With the autumnal colour display in Arrowtown coming to an end as we move towards winter, now seems like a good time to talk about the Arrowtown Wilding Strategy, the project that aims to stop the spread of wilding trees while retaining our autumn colour.
Steered by the AVA, the wilding programme came out of the public consultations that formed the Shaping Our Future Arrowtown Community Visioning Report. The strategy, a response to community concerns about the loss of autumnal colours to wilding conifer spread, has been operating since 2017 using contractors and volunteers. To date, several hundred thousand wilding conifers have been removed from the hillsides behind Arrowtown.

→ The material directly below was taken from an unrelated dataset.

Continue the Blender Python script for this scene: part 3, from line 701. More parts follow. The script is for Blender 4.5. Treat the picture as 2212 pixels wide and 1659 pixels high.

The aim has been to pull back the wilding spread towards the town itself. Due to the sensitivity of the surrounding faces, many of these trees were removed by ground crews or individually lanced by helicopter to ensure no surrounding trees were affected. Volunteers have spent many thousands of hours removing wilding trees from the surrounding hillsides, including trees appearing along the Brow Peak ridgeline. This has ensured ongoing native regeneration and biodiversity can be protected into the future, and the autumnal colours not lost to the conifer spread.

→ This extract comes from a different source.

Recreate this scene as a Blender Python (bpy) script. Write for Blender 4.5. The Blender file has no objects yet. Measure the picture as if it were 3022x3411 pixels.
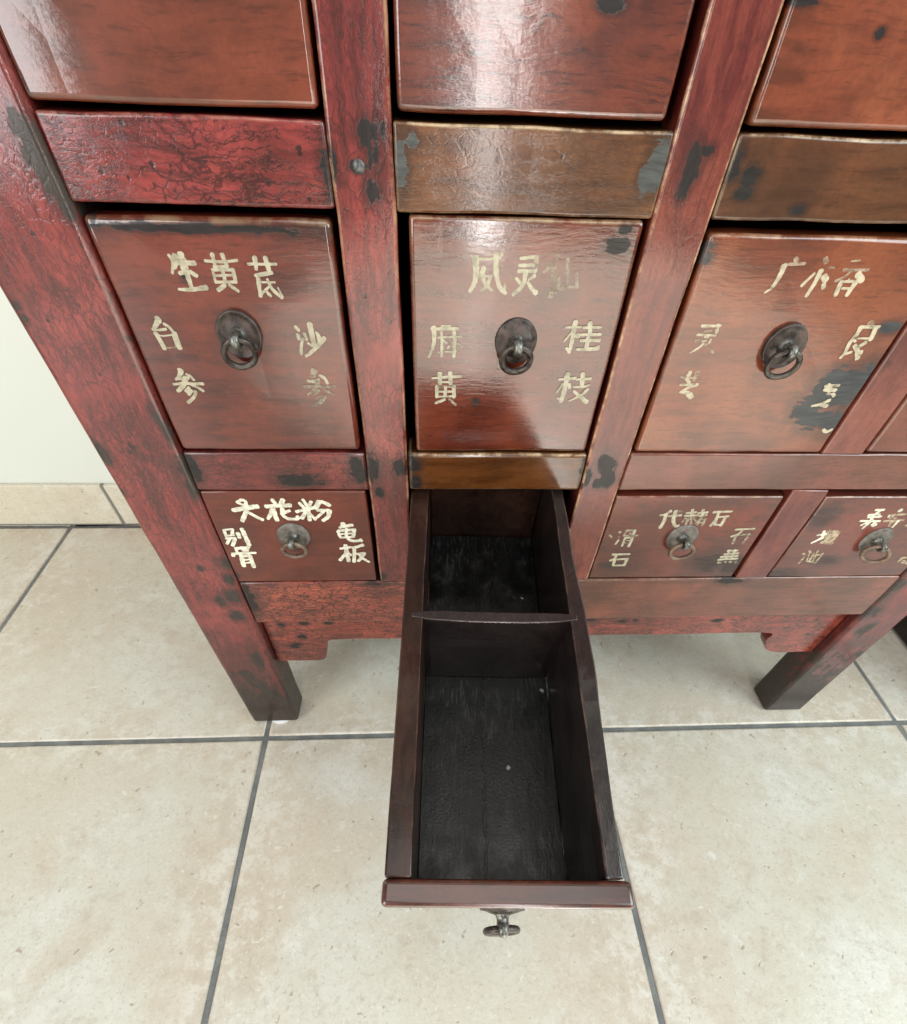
import bpy, bmesh, math, random
from mathutils import Vector, Matrix, noise

S = bpy.context.scene
C = S.collection
R = math.radians

# ------------------------------------------------------------------ camera
cam = bpy.data.cameras.new('camera')
cam.sensor_fit = 'HORIZONTAL'
cam.sensor_width = 36.0
cam.lens = 1635.196 / 3022 * 36.0
cam.shift_x = 0.0014
cam.shift_y = 0.1306
cam.clip_start = 0.02
cam.clip_end = 60
cam_o = bpy.data.objects.new('camera', cam)
C.objects.link(cam_o)
F_ = Vector((0.048079, 0.62930365, -0.77567089))
R_ = Vector((0.99873608, -0.04167853, 0.02809153))
U_ = Vector((0.01465072, 0.77604112, 0.63051212))
m = Matrix((R_, U_, -F_)).transposed().to_4x4()
m.translation = Vector((-0.0172, -0.3402, 0.6174))
cam_o.matrix_world = m
S.camera = cam_o

# ------------------------------------------------------------------ light
W = bpy.data.worlds.new('World')
S.world = W
W.use_nodes = True
bg = W.node_tree.nodes['Background']
bg.inputs[0].default_value = (1.0, 0.985, 0.95, 1)
bg.inputs[1].default_value = 0.23

def area(name, loc, target, sx, sy, power, col):
    l = bpy.data.lights.new(name, 'AREA')
    l.shape = 'RECTANGLE'
    l.size = sx; l.size_y = sy; l.energy = power; l.color = col
    o = bpy.data.objects.new(name, l)
    C.objects.link(o)
    o.location = loc
    d = Vector(target) - Vector(loc)
    o.rotation_euler = d.to_track_quat('-Z', 'Y').to_euler()
    return o
area('window_light', (-1.75, -1.9, 1.25), (-0.3, 0.0, 0.6), 1.3, 2.1, 50, (0.95, 0.98, 1.0))
area('doorway_light', (0.21, -2.0, 1.05), (0.10, 0.0, 0.95), 0.10, 1.9, 11, (1.0, 0.99, 0.97))
area('patio_light', (1.9, -1.1, 1.5), (0.45, -0.25, 0.0), 1.5, 1.6, 50, (0.78, 0.95, 1.0))
area('overhead_fill', (0.2, -0.9, 2.45), (0.15, -0.3, 0.0), 1.6, 1.6, 15, (1.0, 0.97, 0.93))  # broad overhead fill added to brighten the scene, not an actual ceiling fixture
# daylight falling through the open door on to the tiles in front, outside the frame
sp = bpy.data.lights.new('door_daylight', 'SPOT')
sp.energy = 3300; sp.spot_size = R(30); sp.spot_blend = 0.10; sp.shadow_soft_size = 0.05; sp.color = (0.97, 0.99, 1.0)
sp_o = bpy.data.objects.new('door_daylight', sp)
C.objects.link(sp_o)
sp_o.location = (0.9, -3.6, 2.9)
sp_o.rotation_euler = (Vector((0.45, -1.78, 0)) - Vector((0.9, -3.6, 2.9))).to_track_quat('-Z', 'Y').to_euler()

S.view_settings.view_transform = 'Standard'
S.view_settings.look = 'None'
S.view_settings.exposure = 0.08
S.view_settings.gamma = 1.0
S.view_settings.use_curve_mapping = False
S.cycles.max_bounces = 8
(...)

The programme is currently in its clean up phase, with certain areas being retreated as needed as younger trees grow up that were missed originally. The visual sensitivity of the larch face above Bush Creek is understood and there is currently no plan in place to remove these trees, nor the funding to do so. However, the environmental and legal requirements to remove invasive species should be understood, and robust community and stakeholder discussion undertaken about how best to deal with this face.